The Cat-Monster – Koan 33
No. 33. THE CAT-MONSTER
When Odawara Castle fell to the attackers in the Meio period (the end of the fifteenth century), Akiko, who had been a maid in the service of Mori Fujiyori, the lord of the castle, escaped with a cat which had been her pet for years. She took refuge in the villa of the painter Takuma at Kinokubo by the Nameri River.

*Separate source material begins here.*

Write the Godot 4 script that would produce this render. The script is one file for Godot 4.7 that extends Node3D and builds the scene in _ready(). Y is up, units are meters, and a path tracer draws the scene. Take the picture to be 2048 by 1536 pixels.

She lived there some years, and then the cat became a wild supernatural monster which terrorized the people, finally even preying on infants in the village.
The local officials joined with the people in attempts to catch it, but with its strange powers of appearing and disappearing, the swordsmen and archers could find nothing to attack, and men and women went in dread day and night.
Then in December of the second year of Eisho (1505), priest Yakkoku went up on to the dais at Hokokuji and drew the picture of a cat, which he displayed to the congregation with the words:
‘As I have drawn it, so I kill it with a Katzu!, that the fears may be removed from the hearts of the people.’
He gave the shout, and tore to pieces the picture of the cat.
On that day a woodcutter in the valley near the Takuma villa heard a terrible screech; he guided a company of archers to the upper part of the valley, where they found the body of the cat-monster, as big as a bear-cub, dead on a rock. The people agreed that this had been the result of the master’s Katzu!
TESTS
(1) How can tearing up a picture with a Katzu! destroy a living monster?
(2) That devil-cat is right now rampaging among the people, bewitching and killing them. Kill it quickly with a Katzu! Show the proof!
(Imai’s note: This is an exercise in the Katzu!)
This became a koan in Kamakura Zen at the interviews of Unei, the 174th master at Kenchoji.